> Brief
Quote every line from the top of the listing down to and including the line that contains "-.10, -.003, 0, 12.5)".

-=-=-=-=-

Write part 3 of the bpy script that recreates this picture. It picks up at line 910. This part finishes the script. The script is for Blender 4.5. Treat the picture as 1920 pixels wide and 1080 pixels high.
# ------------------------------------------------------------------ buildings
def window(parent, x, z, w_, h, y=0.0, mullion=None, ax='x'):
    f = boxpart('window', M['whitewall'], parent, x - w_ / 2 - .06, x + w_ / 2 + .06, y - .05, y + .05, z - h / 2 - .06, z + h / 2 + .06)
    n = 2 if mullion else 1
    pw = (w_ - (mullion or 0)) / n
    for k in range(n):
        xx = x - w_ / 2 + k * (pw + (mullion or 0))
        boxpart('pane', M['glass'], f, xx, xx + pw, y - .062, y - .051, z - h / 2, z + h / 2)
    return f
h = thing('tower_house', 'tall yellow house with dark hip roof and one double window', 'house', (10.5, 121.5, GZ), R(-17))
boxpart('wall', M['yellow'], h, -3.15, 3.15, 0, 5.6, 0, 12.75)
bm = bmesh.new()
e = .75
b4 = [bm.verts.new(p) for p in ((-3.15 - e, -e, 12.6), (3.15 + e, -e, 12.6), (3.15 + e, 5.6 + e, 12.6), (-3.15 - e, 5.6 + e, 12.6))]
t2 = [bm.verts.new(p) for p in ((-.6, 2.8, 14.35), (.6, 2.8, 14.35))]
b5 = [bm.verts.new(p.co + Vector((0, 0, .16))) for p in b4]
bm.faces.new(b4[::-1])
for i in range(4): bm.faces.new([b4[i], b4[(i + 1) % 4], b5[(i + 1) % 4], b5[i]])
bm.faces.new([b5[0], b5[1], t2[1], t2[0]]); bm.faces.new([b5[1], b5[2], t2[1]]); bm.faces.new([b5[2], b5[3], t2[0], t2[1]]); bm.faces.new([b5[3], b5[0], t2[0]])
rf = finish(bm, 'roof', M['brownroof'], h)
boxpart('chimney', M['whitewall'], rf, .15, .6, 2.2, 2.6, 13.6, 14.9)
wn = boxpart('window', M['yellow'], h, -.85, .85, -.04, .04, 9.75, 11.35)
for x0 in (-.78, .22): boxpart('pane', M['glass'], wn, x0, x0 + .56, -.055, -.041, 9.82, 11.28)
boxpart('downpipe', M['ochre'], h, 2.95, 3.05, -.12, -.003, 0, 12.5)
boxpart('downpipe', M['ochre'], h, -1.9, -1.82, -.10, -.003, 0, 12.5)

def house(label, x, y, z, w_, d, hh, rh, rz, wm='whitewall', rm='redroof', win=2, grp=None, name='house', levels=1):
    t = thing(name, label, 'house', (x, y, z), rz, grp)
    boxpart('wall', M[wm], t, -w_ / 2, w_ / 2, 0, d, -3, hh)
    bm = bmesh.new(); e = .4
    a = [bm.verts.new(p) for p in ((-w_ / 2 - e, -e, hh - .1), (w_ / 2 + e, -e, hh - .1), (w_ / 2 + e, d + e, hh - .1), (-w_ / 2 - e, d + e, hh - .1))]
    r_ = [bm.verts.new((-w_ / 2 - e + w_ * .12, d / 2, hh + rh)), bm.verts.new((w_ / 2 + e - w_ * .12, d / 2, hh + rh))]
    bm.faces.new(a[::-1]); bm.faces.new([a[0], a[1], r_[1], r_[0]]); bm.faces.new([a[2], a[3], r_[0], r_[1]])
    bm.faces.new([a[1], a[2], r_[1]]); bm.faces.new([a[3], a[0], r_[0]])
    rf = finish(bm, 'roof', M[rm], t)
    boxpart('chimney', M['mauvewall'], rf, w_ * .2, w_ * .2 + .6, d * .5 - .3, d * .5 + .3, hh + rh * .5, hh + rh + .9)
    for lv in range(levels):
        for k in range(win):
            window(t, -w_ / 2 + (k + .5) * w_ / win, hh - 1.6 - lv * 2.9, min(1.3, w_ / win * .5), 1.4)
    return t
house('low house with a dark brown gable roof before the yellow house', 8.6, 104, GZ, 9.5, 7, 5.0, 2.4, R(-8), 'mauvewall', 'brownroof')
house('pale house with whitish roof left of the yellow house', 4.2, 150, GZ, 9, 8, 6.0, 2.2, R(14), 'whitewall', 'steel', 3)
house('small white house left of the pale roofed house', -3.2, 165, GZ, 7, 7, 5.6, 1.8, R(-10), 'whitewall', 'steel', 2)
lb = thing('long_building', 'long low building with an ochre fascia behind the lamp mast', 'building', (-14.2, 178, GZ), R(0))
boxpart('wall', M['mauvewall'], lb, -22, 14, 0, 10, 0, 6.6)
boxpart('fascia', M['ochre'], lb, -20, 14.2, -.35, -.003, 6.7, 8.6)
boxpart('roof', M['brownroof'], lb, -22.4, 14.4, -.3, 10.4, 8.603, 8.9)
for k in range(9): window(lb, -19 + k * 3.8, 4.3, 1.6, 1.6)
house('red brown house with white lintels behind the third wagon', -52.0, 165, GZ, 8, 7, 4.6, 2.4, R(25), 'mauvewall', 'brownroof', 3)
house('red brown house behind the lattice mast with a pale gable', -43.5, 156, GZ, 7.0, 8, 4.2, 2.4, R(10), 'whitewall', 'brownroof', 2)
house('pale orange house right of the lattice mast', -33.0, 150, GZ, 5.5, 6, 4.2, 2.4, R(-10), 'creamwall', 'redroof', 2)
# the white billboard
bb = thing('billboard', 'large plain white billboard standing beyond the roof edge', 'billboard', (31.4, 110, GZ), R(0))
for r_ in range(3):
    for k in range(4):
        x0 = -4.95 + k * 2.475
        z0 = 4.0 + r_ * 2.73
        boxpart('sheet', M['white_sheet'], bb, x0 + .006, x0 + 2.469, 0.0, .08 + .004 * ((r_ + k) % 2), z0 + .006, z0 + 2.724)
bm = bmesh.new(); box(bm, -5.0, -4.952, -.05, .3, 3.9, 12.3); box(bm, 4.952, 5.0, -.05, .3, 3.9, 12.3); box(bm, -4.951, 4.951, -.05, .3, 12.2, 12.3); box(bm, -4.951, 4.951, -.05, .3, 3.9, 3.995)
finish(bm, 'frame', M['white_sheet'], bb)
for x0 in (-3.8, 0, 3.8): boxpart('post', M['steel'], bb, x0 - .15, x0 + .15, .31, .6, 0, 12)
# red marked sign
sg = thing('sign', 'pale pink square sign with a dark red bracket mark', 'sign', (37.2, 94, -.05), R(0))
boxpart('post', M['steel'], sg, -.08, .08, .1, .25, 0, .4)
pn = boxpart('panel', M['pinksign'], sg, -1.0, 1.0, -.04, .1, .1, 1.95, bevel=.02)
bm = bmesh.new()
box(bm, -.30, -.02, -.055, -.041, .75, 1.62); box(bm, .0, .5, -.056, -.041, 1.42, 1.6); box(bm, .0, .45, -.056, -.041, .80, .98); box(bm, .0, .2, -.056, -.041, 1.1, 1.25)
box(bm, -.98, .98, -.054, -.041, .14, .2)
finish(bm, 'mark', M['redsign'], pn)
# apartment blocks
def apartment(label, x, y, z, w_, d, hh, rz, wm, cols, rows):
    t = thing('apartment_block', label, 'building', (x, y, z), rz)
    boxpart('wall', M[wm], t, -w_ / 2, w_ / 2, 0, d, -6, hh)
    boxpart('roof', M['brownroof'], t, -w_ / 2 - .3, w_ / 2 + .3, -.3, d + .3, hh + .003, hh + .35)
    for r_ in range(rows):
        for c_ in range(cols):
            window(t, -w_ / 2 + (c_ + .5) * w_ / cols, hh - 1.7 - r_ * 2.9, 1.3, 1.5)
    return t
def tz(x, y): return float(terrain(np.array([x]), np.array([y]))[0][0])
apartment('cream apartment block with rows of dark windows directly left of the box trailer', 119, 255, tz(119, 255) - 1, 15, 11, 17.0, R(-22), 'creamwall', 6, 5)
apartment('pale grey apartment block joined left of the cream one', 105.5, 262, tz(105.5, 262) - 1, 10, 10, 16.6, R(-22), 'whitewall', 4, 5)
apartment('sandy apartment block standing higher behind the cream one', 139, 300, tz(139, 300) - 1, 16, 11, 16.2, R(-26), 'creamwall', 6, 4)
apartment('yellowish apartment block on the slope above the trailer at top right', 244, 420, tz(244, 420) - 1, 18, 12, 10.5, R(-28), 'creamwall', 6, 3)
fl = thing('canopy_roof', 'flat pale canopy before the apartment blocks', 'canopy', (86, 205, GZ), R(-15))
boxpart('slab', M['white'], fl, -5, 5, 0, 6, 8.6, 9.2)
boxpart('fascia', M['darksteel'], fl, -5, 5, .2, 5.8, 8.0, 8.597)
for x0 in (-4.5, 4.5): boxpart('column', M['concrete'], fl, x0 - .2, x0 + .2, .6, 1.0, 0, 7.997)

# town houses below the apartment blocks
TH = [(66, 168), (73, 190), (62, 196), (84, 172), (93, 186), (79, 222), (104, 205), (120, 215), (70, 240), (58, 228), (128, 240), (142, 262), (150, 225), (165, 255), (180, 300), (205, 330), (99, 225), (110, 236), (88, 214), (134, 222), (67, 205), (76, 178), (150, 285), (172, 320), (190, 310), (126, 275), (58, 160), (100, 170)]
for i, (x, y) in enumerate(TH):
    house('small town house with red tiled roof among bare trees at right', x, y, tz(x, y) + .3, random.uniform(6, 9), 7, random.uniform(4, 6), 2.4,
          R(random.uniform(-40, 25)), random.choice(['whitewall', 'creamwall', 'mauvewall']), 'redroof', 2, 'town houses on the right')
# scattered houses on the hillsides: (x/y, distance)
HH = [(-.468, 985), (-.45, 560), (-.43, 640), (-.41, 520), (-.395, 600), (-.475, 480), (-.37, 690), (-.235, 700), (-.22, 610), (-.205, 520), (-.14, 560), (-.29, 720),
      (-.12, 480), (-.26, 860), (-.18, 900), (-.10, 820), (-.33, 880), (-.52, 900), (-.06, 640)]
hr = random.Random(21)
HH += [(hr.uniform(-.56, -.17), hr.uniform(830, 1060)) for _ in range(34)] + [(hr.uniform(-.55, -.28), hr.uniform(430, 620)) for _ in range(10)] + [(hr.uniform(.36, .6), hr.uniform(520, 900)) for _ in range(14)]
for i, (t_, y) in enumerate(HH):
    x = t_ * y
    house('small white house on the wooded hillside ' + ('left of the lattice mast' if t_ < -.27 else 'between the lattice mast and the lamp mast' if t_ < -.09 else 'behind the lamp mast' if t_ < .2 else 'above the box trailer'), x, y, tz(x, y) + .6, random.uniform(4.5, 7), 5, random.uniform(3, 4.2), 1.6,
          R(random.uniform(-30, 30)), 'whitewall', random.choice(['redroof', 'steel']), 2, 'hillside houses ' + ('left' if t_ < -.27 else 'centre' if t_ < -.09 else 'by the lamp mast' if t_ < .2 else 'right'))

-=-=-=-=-

> Response to this exercise
Write part 3 of the bpy script that recreates this picture. It picks up at line 910. This part finishes the script. The script is for Blender 4.5. Treat the picture as 1920 pixels wide and 1080 pixels high.
# ------------------------------------------------------------------ buildings
def window(parent, x, z, w_, h, y=0.0, mullion=None, ax='x'):
    f = boxpart('window', M['whitewall'], parent, x - w_ / 2 - .06, x + w_ / 2 + .06, y - .05, y + .05, z - h / 2 - .06, z + h / 2 + .06)
    n = 2 if mullion else 1
    pw = (w_ - (mullion or 0)) / n
    for k in range(n):
        xx = x - w_ / 2 + k * (pw + (mullion or 0))
        boxpart('pane', M['glass'], f, xx, xx + pw, y - .062, y - .051, z - h / 2, z + h / 2)
    return f
h = thing('tower_house', 'tall yellow house with dark hip roof and one double window', 'house', (10.5, 121.5, GZ), R(-17))
boxpart('wall', M['yellow'], h, -3.15, 3.15, 0, 5.6, 0, 12.75)
bm = bmesh.new()
e = .75
b4 = [bm.verts.new(p) for p in ((-3.15 - e, -e, 12.6), (3.15 + e, -e, 12.6), (3.15 + e, 5.6 + e, 12.6), (-3.15 - e, 5.6 + e, 12.6))]
t2 = [bm.verts.new(p) for p in ((-.6, 2.8, 14.35), (.6, 2.8, 14.35))]
b5 = [bm.verts.new(p.co + Vector((0, 0, .16))) for p in b4]
bm.faces.new(b4[::-1])
for i in range(4): bm.faces.new([b4[i], b4[(i + 1) % 4], b5[(i + 1) % 4], b5[i]])
bm.faces.new([b5[0], b5[1], t2[1], t2[0]]); bm.faces.new([b5[1], b5[2], t2[1]]); bm.faces.new([b5[2], b5[3], t2[0], t2[1]]); bm.faces.new([b5[3], b5[0], t2[0]])
rf = finish(bm, 'roof', M['brownroof'], h)
boxpart('chimney', M['whitewall'], rf, .15, .6, 2.2, 2.6, 13.6, 14.9)
wn = boxpart('window', M['yellow'], h, -.85, .85, -.04, .04, 9.75, 11.35)
for x0 in (-.78, .22): boxpart('pane', M['glass'], wn, x0, x0 + .56, -.055, -.041, 9.82, 11.28)
boxpart('downpipe', M['ochre'], h, 2.95, 3.05, -.12, -.003, 0, 12.5)
boxpart('downpipe', M['ochre'], h, -1.9, -1.82, -.10, -.003, 0, 12.5)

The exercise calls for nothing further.